O grande volume de informação faz parte do conceito de reportagem digital, que integra vídeos, galerias de fotos e gráficos interativos.
A matriz foi “Snow Fall”, uma longa narrativa sobre uma avalanche em uma estação de esqui dos EUA, publicada em dezembro de 2012 pelo “The New York Times”. Foi uma inovação que ganhou fama, um prêmio Pulitzer e muitos seguidores.
A Folha foi um deles, mas os três projetos já produzidos pelo jornal compõem um perfil diferente. A história da avalanche que matou três pessoas é uma narrativa na primeira acepção da palavra, com acontecimentos encadeados e um relato com veia literária. Pode empolgar como livro de aventura.
Nenhum dos projetos da Folha cabe no figurino. Eles discutem temas. “Belo Monte” é uma longa reportagem sobre a usina; “50 anos da Ditadura”, idem, sobre o golpe militar. “Crise da Água” é um três em um. Não há dúvida sobre o valor jornalístico, mas elas estão mais próximas de um livro didático do que de um relato que segura o leitor. Sua vocação é virar fonte de consulta, não de desfrute. Nada de errado se for essa a intenção. Duvido.
O excesso de conteúdo é efeito colateral irônico de uma vantagem que o digital tem sobre o impresso: na internet, o espaço não tem fim. Daí para exagerar na dose é um pulo.
Qualquer uma das reportagens da “Crise da Água” tem fôlego para brilhar sozinha. Poderiam ter saído separadas, como série, ou ao mesmo tempo, mas com capítulos para facilitar o acesso a cada uma de forma independente. No modelo escolhido, o leitor é forçado a ler tudo ou a ir descendo telas e mais telas para encontrar o que procura.
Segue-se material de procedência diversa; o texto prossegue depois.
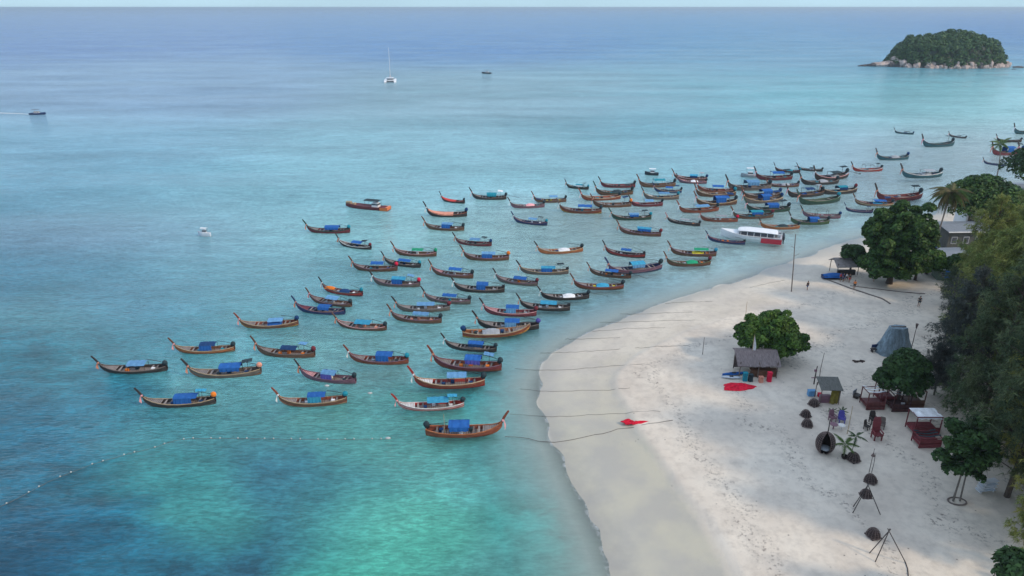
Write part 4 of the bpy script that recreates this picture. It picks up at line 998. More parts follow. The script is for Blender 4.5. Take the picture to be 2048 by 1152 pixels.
def daybed(X, Y, rz, label, mat, cloth, w=2.3, d=1.9, h=2.3, roof=False, s=1.0):
    o = put('day_bed', label, 'day bed', X, Y, rz, 'four poster day beds under the trees', s)
    link('platform', MB().box((0, 0, .45), (w, d, .14)).box((0, -d/2-.02, .25), (w*.96, .05, .4)).mesh('platform'), mat, o)
    link('mattress', MB().box((0, 0, .62), (w*.9, d*.9, .18)).mesh('mattress'), mat, o)
    link('side_panel', MB().box((0, -d/2+.05, .85), (w*.96, .06, .45)).mesh('side_panel'), mat, o)
    for x in (-1, 1):
        for y in (-1, 1):
            if (x, y) == (-1, -1): pm = MB().box((0, 0, h/2), (.1, .1, h)).mesh('bed_post')
            link('post', pm, mat, o, (x*(w/2-.06), y*(d/2-.06), 0))
    b = MB()
    for y in (-1, 1): b.box((0, y*(d/2-.06), h-.03), (w, .09, .09))
    for x in (-1, 1): b.box((x*(w/2-.06), 0, h-.033), (.08, d-.2, .08))
    link('top_frame', b.mesh('top_frame'), mat, o)
    if roof:
        link('canopy_cloth', MB().loft([[(x, -d/2, h-.25+.06*math.sin(x*8)), (x, -d/2+.1, h+.04), (x, 0, h+.02-.06*math.cos(x*5)), (x, d/2, h+.05)] for x in np.linspace(-w/2, w/2, 13)]).mesh('canopy_cloth'), cloth, o)
    else:
        for y in (-.35, .1, .5): link('canopy_cloth', MB().loft([[(x, y*d*.8, h+.02-.1*math.cos(x*2.2)), (x, y*d*.8+.22, h+.03-.1*math.cos(x*2.2))] for x in np.linspace(-w/2, w/2, 9)]).mesh('canopy_cloth'), cloth, o)
    return o
RW = matte('red_wood', (.14, .045, .045), .3, 3, .6, .2)
daybed(1743, 812, 0, 'red wood day bed with white straps overhead, leftmost under the dark tree', RW, CLOTH['white'])
daybed(1768, 800, 0, 'maroon day bed behind, between the two front day beds', WOOD['maroon'], CLOTH['purple'], 2.0)
daybed(1793, 816, 0, 'dark day bed under the dark tree with a white towel', matte('dark_bed', (.07, .03, .03), .3, 3), CLOTH['grey'], 2.2)
daybed(1822, 808, 0, 'brown day bed half hidden behind the grey needled tree', WOOD['brown'], CLOTH['white'], 2.2)
daybed(1843, 862, 0, 'open day bed with bright white canopy cloth on top', WOOD['maroon'], CLOTH['white'], 3.0, 2.0, 2.5, True)
daybed(1851, 888, 2, 'low dark day bed in front of the white canopied one', WOOD['maroon'], CLOTH['dark'], 2.6, 1.6, 1.3)
tag(link('towel', MB().loft([[(x, 0, 1.0), (x, -.08, .6), (x, -.1+.04*math.sin(x*9), .1)] for x in np.linspace(-.25, .25, 6)]).mesh('towel'), CLOTH['white'], None, tuple(G(1802, 818)+Vector((0, -.1, 0)))), 'white towel hanging on the dark day bed', 'towel')
o = put('wooden_armchair', 'dark chair left of the leftmost day bed', 'chair', 1713, 795, 40); link('seat', MB().box((0, 0, .4), (.9, .7, .1)).mesh('seat2'), WOOD['dark'], o); link('backrest', MB().box((0, .35, .7), (.9, .08, .6)).mesh('back2'), CLOTH['grey'], o)
for x in (-.38, .38): link('leg', MB().box((x, 0, .2), (.07, .6, .4)).mesh('leg2'), WOOD['dark'], o)
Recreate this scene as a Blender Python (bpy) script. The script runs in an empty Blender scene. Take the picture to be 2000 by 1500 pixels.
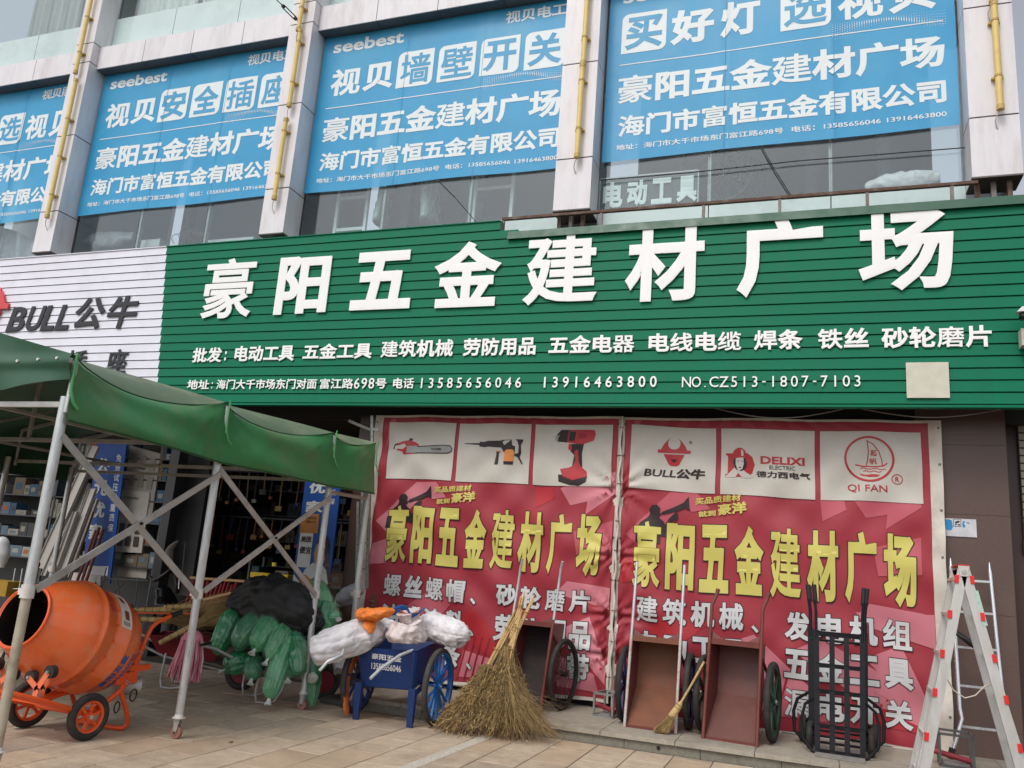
import bpy, bmesh, math, random
from mathutils import Vector, Matrix, noise
random.seed(11)
S = bpy.context.scene
COL = S.collection
RAD = math.radians

# ------------------------------------------------------------------ camera, world, sun, exposure
right = Vector((0.94094968, 0.33041892, 0.0737363))
down = Vector((-0.00566968, 0.23315195, -0.97242379))
fwd = Vector((-0.33849898, 0.91458379, 0.22125762))
cd = bpy.data.cameras.new('camera')
cam = bpy.data.objects.new('camera', cd)
COL.objects.link(cam)
m = Matrix.Identity(4)
for i in range(3):
    m[i][0] = right[i]; m[i][1] = -down[i]; m[i][2] = -fwd[i]
m[0][3], m[1][3], m[2][3] = 0, 0, 1.6
cam.matrix_world = m
cd.sensor_width = 36; cd.lens = 1618.83 / 2000 * 36
cd.clip_start = .05; cd.clip_end = 400
S.camera = cam

SUN_EL, SUN_AZ = 52, 196      # azimuth measured clockwise from +Y: the sun stands behind the camera
w = bpy.data.worlds.new('World'); S.world = w; w.use_nodes = True
nt = w.node_tree; bg = nt.nodes['Background']
sky = nt.nodes.new('ShaderNodeTexSky'); sky.sky_type = 'NISHITA'; sky.sun_disc = False
sky.sun_elevation = RAD(SUN_EL); sky.sun_rotation = RAD(SUN_AZ)
sky.air_density = 1.0; sky.dust_density = 3.0; sky.ozone_density = 1.0; sky.altitude = 0
hs = nt.nodes.new('ShaderNodeHueSaturation'); hs.inputs['Saturation'].default_value = .34
nt.links.new(sky.outputs[0], hs.inputs['Color']); nt.links.new(hs.outputs[0], bg.inputs[0])
bg.inputs[1].default_value = .15
sd = bpy.data.lights.new('sun', 'SUN'); sun = bpy.data.objects.new('sun', sd); COL.objects.link(sun)
sd.energy = .85; sd.angle = RAD(14); sd.color = (1, .94, .86)
az, el = RAD(SUN_AZ), RAD(SUN_EL)
to_sun = Vector((math.sin(az) * math.cos(el), math.cos(az) * math.cos(el), math.sin(el)))
sun.rotation_euler = to_sun.to_track_quat('Z', 'Y').to_euler()
S.view_settings.view_transform = 'Standard'; S.view_settings.look = 'None'
S.view_settings.exposure = 0.28; S.view_settings.gamma = 1; S.view_settings.use_curve_mapping = False
S.render.engine = 'CYCLES'
S.cycles.use_denoising = True
S.cycles.max_bounces = 6; S.cycles.diffuse_bounces = 3; S.cycles.glossy_bounces = 3
S.cycles.transparent_max_bounces = 12; S.cycles.caustics_reflective = False; S.cycles.caustics_refractive = False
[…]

É a senha para desistir ou adiar para quando sobrar “um tempinho”.
Um sistema em duas versões
A Secretaria de Segurança Pública do Estado de SP enviou longa carta à ombudsman contestando o conteúdo da notícia que deu origem à manchete de terça (16), “Alckmin maquia programa de combate ao crime na TV”.
A reportagem tratava do descompasso entre o funcionamento real do sistema de segurança Detecta (que auxilia na investigação de crimes) e o que estava sendo divulgado no horário eleitoral do candidato tucano a governador.
Os repórteres relatavam que muitas das ferramentas descritas na TV não estavam em operação, como a capacidade de identificar cenas suspeitas, e apontavam falhas no principal banco de dados do Detecta, o RDO (que registra os boletins de ocorrência).
Entre outras contestações, o Estado afirma que o RDO é só um dos vários bancos de dados utilizados e que os repórteres se equivocam nas atribuições do sistema.
Segundo a carta, o registro de ocorrências em endereço inexistente, um dos problemas apontados na reportagem, é explicado pelo predomínio de furtos (80% dos casos), situação em que a própria vítima não sabe precisar o local.
A secretaria diz que o Detecta já trouxe ganhos práticos, embora reconheça que está em fase de implantação. A íntegra pode ser lida na página da ombudsman no site.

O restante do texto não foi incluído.